**Material provided:**
+ + + + +

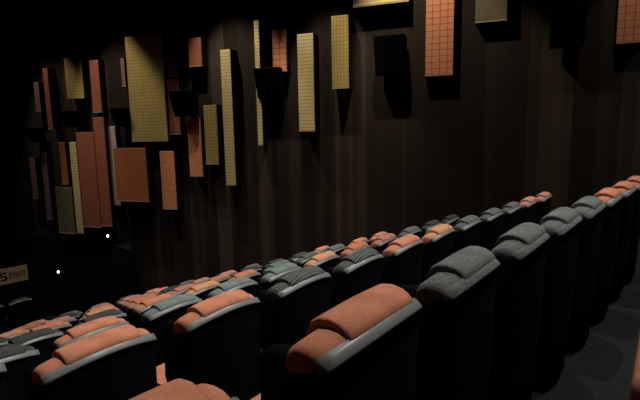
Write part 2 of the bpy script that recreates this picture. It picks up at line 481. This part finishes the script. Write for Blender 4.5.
speaker(113, 130, 108, 126, 'black wall speaker tucked under the left edge of the largest mustard panel')
speaker(63, 82, 111, 127, 'black wall speaker below the small mustard panel')
speaker(28, 40, 128, 142, 'black wall speaker furthest left, nearest the screen')
speaker(552, 584, 8, 46, 'black wall speaker high at right between olive and orange corner panels')

# ------------------------------------------------------------------ exit vestibule, banner, small lights
def ray(px, py, y):
    v = CM @ Vector((px - 320.0, 200.0 - py, -F)); return Vector((0, 0, CAMZ)) + v * (y / v.y)
c = ray(131, 251, 8.76)
e_ = c + P * 1.36
def prism(pts, z0, z1):
    b = bmesh.new()
    lo = [b.verts.new((x, y, z0)) for x, y in pts]; hi = [b.verts.new((x, y, z1)) for x, y in pts]
    b.faces.new(lo[::-1]); b.faces.new(hi)
    for i in range(len(pts)):
        j = (i + 1) % len(pts); b.faces.new((lo[i], lo[j], hi[j], hi[i]))
    return b
structure(link('wall_vestibule_shade_board', prism([(c.x, c.y), (e_.x, e_.y), (-13.4, e_.y), (-13.4, WALL_Y), (c.x * WALL_Y / c.y, WALL_Y)], -3.6, c.z), M_BLACK))  # vestibule corner; its long left stretch is black boarding added for unlit wall

# low partition in front of the last row with a banner on it, and the small lights by the exit
def on_row_plane(px, py, p):
    v = CM @ Vector((px - 320.0, 200.0 - py, -F)); return Vector((0, 0, CAMZ)) + v * (p / v.dot(P))
BP = 14.10
br = on_row_plane(28.5, 279.5, BP); tr = on_row_plane(27.0, 264.5, BP)
ang = math.atan2(U.y, U.x)
bt = br.dot(U)
part = link('wall_partition', box_bm(-6.0, 0.45, 0.05, 0.17, -4.3, tr.z + .05), M_BLACK)
part.location = (P * BP + U * bt); part.rotation_euler = (0, 0, ang); structure(part)
bh = tr.z - br.z
ban = empty('banner', (br.x, br.y, br.z), ang, 'beige banner with dark characters on the low partition at the far left', 'banner')
M_CLOTH = mat('beige_banner_cloth', (0.50, 0.36, 0.20), 0.8, 0.2)
M_INK = mat('dark_brown_ink', (0.02, 0.012, 0.01), 0.8, 0.1)
link('cloth', box_bm(-1.45, 0.0, 0.0, 0.02, 0.0, bh), M_CLOTH, ban)
def strokes(x, w_, h_, pat):
    b = bmesh.new()
    for (u0, v0, u1, v1) in pat:
        box_bm(x + u0 * w_, x + u1 * w_, -0.004, -0.0005, bh * .5 - h_ / 2 + v0 * h_, bh * .5 - h_ / 2 + v1 * h_, 0, bm=b)
    return b
G = [[(0, .85, 1, 1), (.42, 0, .58, 1), (0, .42, 1, .55), (0, 0, 1, .12)],
     [(0, 0, .16, 1), (.84, 0, 1, 1), (0, .85, 1, 1), (0, .42, 1, .56), (0, 0, 1, .12)],
     [(.42, 0, .58, 1), (0, .6, 1, .74), (.1, .2, .9, .34), (0, 0, .2, .3), (.8, 0, 1, .3)],
     [(0, .8, 1, .95), (.15, .3, .3, .8), (.7, .3, .85, .8), (0, .3, 1, .42), (.42, 0, .58, .3)]]
link('emblem', strokes(-.63, .15, bh * .52, [(0, .82, .9, 1), (0, .45, .25, .9), (.1, .42, .9, .58), (.7, 0, .95, .5), (0, 0, .8, .16), (.9, .2, 1.1, .34)]), M_INK, ban)
for i in range(5):
    link('character', strokes(-.44 + i * .082, .064, bh * .34, G[i % 4]), M_INK, ban)

M_LENS = bpy.data.materials.new('lamp_lens'); M_LENS.use_nodes = True
_b = M_LENS.node_tree.nodes['Principled BSDF']
_b.inputs['Emission Color'].default_value = (1, .95, .88, 1); _b.inputs['Emission Strength'].default_value = 4.0
def wall_lamp(px, py, r_, label, back=0.0):
    x, z = on_wall(px, py, 0.06 + back)
    o = empty('wall_lamp', (x, WALL_Y - back, z), 0, label, 'lamp', 'small lamps by the exit')
    link('housing', box_bm(-r_ * 1.5, r_ * 1.5, -.05, 0, -r_ * 1.3, r_ * 1.3, .01), M_SPK, o)
    b = bmesh.new(); bmesh.ops.create_uvsphere(b, u_segments=14, v_segments=8, radius=r_)
    for v in b.verts: v.co = Vector((v.co.x, v.co.y * .5 - .05, v.co.z))
    link('lens', b, M_LENS, o, True)
    return o
wall_lamp(107.5, 236, .036, 'tiny glowing lamp just above the black vestibule')
wall_lamp(58, 272, .042, 'tiny glowing lamp low on the dark wall right of the banner', WALL_Y - e_.y)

+ + + + +

**Task to complete:**
Go from the first line of the listing to the line holding "-3.6, c.z), M_BLACK))" and, please, transcribe those lines exactly, both included, with no pictures.

**Completed task:**
Write part 2 of the bpy script that recreates this picture. It picks up at line 481. This part finishes the script. Write for Blender 4.5.
speaker(113, 130, 108, 126, 'black wall speaker tucked under the left edge of the largest mustard panel')
speaker(63, 82, 111, 127, 'black wall speaker below the small mustard panel')
speaker(28, 40, 128, 142, 'black wall speaker furthest left, nearest the screen')
speaker(552, 584, 8, 46, 'black wall speaker high at right between olive and orange corner panels')

# ------------------------------------------------------------------ exit vestibule, banner, small lights
def ray(px, py, y):
    v = CM @ Vector((px - 320.0, 200.0 - py, -F)); return Vector((0, 0, CAMZ)) + v * (y / v.y)
c = ray(131, 251, 8.76)
e_ = c + P * 1.36
def prism(pts, z0, z1):
    b = bmesh.new()
    lo = [b.verts.new((x, y, z0)) for x, y in pts]; hi = [b.verts.new((x, y, z1)) for x, y in pts]
    b.faces.new(lo[::-1]); b.faces.new(hi)
    for i in range(len(pts)):
        j = (i + 1) % len(pts); b.faces.new((lo[i], lo[j], hi[j], hi[i]))
    return b
structure(link('wall_vestibule_shade_board', prism([(c.x, c.y), (e_.x, e_.y), (-13.4, e_.y), (-13.4, WALL_Y), (c.x * WALL_Y / c.y, WALL_Y)], -3.6, c.z), M_BLACK))  # vestibule corner; its long left stretch is black boarding added for unlit wall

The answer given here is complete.